In Bacon Bacon opponent David Nevins’ plea to the Planning Commission, he cited the Wall Street Journal’s interview with the head of Iowa State University’s Sensory Evaluation Unit as evidence that the bacon smell was a nuisance, while complaining the media overexposure had turned the proceedings into a “joke.”
“I have no problem with what the health department did,” Angelus said. “They waited a year and a half for us to sort all this out and it wasn’t working. The Planning Department was really banking on us resolving the issue with the neighbors.”

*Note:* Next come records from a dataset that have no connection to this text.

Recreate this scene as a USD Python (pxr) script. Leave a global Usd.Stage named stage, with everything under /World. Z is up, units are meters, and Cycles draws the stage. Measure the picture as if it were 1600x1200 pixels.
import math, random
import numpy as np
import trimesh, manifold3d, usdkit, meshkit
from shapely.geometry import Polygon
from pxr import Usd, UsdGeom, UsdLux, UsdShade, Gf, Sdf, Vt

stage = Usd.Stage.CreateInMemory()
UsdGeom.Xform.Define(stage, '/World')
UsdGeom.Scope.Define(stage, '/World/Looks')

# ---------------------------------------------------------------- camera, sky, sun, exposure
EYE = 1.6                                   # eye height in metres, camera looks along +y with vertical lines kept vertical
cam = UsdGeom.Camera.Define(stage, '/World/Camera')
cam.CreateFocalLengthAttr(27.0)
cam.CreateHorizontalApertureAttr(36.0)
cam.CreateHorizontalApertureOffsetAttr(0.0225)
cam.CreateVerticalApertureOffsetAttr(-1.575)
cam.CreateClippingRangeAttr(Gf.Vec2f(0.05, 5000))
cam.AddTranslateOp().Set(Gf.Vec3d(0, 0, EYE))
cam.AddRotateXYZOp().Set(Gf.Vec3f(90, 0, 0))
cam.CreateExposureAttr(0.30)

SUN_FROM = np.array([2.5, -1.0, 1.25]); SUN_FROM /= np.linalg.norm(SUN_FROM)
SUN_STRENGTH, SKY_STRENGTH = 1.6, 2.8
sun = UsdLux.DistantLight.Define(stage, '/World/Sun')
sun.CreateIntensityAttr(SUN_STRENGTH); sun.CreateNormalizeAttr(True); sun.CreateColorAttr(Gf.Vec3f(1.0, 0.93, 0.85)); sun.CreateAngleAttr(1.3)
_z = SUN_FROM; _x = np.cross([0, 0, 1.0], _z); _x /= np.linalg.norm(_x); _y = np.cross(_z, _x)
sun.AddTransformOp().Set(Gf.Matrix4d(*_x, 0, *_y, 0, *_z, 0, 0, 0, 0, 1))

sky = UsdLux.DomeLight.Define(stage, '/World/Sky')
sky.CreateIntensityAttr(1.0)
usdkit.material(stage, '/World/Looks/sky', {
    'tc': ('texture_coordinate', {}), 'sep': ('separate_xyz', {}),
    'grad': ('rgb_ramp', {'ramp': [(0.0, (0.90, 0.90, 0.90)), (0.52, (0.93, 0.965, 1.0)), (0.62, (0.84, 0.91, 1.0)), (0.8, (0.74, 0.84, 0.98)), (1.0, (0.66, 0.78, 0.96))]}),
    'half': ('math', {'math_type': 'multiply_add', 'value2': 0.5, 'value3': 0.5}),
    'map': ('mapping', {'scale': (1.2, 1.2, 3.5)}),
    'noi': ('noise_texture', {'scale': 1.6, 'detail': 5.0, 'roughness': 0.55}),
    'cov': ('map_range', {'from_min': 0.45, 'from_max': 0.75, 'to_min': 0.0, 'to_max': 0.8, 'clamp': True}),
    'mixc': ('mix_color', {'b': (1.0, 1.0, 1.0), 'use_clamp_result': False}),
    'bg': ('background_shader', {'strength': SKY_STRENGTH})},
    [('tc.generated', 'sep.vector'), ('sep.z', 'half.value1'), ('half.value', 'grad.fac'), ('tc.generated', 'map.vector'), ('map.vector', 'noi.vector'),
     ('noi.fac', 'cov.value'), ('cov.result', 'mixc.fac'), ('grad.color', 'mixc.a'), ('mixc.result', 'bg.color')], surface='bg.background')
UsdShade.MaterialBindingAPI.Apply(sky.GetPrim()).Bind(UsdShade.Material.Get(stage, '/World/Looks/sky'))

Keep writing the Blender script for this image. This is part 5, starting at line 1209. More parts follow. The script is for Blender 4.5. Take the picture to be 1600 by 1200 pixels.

“This is a residential neighborhood, not a commercial neighborhood,” David Nevins said, “The commercial activity that’s existed is ‘limited commercial use,’ which means that it respects the integrity of the neighborhood that it’s in.”
If it weren’t for the Bacon Bacon buzzwords involved, it’s likely that none of us would have heard about any of this. The neighbors, who spent a lot of money obtaining top-level legal representation and footing the bill for all sorts of tests to check the credibility of Bacon Bacon’s operations, might have gained more traction if it weren’t for the public scrutiny.
But at the same time, it’s a prime example of the kind of story which gains national media attention simply because the topic is trendy.
Instead of reading about world affairs in the morning papers this week, many Americans will be reading about their breakfasts.